Phnom Penh, September 18, 2010
Parvathi Menon
The Hindu


The indictment pronounced by the Co-Investigation judges of the Khmer Rouge Tribunal against former Khmer Rouge leaders comes 31 years after the fall of the regime, and 12 years after its military and political structures were finally dismantled

The indictment pronounced by the Co-Investigation judges of the Khmer Rouge Tribunal against former Khmer Rouge head of state Khieu Samphan, Foreign Minister leng Sary, Social Action minister Ieng Thirith (wife of Ieng Sary and sister-in-law of Pol Pot), and Nuon Chea (known as Brother No. 2 in the Khmer Rouge hierarchy) comes 31 years after the fall of the regime, and 12 years after its military and political structures were finally dismantled. Kaing Guek Eav, alias Duch, the notorious head of the S-21 prison was tried and convicted separately by the Tribunal on 26 July 2010.

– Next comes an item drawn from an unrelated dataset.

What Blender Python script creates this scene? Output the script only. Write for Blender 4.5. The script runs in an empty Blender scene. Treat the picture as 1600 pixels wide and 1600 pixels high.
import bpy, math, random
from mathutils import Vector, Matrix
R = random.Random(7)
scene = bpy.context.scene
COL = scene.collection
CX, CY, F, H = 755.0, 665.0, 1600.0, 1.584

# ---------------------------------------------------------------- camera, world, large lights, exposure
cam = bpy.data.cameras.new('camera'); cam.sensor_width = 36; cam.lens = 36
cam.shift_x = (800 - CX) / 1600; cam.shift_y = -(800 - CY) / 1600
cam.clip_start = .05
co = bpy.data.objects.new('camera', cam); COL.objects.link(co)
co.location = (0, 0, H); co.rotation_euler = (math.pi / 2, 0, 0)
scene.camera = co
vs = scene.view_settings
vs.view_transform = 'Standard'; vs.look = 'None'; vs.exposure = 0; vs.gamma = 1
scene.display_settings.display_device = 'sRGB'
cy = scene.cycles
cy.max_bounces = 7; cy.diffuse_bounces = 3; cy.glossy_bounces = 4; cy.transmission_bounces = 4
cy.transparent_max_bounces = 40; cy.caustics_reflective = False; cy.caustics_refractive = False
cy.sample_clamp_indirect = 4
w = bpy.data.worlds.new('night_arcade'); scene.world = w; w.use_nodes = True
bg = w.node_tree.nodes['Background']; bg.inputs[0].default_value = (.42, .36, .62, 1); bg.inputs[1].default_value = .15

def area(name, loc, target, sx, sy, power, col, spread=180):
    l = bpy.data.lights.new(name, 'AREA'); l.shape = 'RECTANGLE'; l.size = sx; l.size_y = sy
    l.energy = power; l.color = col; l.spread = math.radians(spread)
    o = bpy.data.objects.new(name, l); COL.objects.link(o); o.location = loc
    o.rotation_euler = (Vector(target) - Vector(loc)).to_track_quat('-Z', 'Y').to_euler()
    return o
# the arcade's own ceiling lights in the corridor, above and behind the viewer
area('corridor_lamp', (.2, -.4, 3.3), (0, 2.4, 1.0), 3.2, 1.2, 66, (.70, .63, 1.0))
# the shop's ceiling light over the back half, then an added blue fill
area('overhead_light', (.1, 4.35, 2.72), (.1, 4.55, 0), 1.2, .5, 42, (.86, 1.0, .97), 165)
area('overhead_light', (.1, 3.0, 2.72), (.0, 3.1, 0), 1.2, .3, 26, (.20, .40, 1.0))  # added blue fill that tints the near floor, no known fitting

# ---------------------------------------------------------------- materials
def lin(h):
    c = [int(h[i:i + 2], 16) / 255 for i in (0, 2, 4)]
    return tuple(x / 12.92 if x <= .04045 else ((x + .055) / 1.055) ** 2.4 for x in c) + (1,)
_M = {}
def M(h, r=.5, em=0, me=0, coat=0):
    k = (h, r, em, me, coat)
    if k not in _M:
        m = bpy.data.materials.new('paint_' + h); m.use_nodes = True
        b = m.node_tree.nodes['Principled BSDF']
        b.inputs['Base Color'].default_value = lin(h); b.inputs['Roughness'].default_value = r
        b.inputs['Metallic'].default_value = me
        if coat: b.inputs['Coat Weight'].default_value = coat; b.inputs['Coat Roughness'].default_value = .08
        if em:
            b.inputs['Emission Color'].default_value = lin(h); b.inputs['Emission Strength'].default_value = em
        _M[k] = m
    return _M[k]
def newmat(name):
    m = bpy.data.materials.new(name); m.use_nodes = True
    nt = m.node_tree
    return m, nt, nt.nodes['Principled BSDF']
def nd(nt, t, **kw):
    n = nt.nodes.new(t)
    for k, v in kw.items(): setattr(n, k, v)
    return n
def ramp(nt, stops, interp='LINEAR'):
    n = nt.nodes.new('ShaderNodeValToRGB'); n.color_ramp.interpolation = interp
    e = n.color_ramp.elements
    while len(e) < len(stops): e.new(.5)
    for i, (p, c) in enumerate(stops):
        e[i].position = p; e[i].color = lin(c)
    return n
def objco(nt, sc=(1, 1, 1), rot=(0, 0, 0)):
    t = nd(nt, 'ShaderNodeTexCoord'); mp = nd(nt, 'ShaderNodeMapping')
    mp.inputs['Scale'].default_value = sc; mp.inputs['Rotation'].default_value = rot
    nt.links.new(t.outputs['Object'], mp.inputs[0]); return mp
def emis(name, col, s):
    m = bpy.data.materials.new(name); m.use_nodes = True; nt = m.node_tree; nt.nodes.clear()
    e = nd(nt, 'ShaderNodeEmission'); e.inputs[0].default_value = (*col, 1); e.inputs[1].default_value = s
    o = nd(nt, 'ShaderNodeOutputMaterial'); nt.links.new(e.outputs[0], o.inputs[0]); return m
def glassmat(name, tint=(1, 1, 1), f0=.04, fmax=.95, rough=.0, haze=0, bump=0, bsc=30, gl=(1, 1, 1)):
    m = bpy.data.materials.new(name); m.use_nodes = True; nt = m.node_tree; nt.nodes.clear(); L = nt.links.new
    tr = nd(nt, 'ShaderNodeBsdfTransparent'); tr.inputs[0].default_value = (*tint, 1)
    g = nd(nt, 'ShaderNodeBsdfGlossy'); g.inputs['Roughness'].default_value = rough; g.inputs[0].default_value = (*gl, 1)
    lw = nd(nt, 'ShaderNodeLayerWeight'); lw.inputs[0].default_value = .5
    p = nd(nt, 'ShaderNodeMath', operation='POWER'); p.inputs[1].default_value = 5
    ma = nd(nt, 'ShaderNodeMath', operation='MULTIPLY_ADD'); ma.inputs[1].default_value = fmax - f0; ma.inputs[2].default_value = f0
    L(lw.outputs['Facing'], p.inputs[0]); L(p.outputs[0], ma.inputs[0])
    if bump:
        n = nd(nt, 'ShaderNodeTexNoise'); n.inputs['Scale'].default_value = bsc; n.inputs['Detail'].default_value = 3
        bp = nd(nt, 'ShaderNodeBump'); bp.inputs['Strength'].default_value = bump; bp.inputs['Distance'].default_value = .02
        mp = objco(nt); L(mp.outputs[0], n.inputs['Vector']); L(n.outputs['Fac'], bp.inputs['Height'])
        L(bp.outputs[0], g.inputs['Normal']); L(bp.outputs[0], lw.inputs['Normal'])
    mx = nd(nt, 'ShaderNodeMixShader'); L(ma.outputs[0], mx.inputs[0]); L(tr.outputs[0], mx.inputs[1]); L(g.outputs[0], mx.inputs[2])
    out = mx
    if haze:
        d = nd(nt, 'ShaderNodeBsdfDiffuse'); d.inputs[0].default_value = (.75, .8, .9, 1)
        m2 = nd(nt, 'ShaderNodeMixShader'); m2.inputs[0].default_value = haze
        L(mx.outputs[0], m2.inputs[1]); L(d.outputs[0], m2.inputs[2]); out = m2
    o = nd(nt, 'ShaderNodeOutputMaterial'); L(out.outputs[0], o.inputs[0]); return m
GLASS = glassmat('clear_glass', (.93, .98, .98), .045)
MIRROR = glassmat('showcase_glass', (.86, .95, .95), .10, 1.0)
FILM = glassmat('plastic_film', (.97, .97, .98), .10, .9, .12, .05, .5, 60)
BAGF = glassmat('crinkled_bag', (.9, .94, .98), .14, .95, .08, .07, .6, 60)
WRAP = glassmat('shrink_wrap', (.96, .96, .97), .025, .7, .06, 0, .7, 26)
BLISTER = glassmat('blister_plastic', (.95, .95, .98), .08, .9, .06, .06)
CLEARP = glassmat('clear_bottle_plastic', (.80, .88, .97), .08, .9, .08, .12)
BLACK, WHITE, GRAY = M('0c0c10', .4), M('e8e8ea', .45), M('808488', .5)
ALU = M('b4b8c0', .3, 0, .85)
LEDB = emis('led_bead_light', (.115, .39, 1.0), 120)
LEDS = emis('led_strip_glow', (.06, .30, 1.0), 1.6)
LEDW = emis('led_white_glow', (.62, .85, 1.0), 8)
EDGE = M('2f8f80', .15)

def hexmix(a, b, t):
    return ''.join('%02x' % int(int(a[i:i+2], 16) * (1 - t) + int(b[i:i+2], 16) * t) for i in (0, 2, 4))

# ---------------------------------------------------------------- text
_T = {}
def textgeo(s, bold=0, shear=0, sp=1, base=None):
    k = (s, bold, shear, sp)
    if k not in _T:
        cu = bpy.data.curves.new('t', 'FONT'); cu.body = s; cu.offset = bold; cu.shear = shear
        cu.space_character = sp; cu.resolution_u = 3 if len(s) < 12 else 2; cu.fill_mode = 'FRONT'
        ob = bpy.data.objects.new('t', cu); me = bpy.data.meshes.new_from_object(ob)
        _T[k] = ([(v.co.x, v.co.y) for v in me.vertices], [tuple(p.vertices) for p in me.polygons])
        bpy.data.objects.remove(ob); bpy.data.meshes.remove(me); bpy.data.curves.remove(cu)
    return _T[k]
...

Their crimes include extermination, murder, enslavement, deportation (of Vietnamese people), imprisonment, torture and persecution on political, racial and religious grounds, rape, and other inhumane acts. According to the Extraordinary Chambers in the Courts of Cambodia (ECCC) between 1.7 and 2.2 million people died under the Khmer Rouge regime, and around 800,000 of these were violent deaths.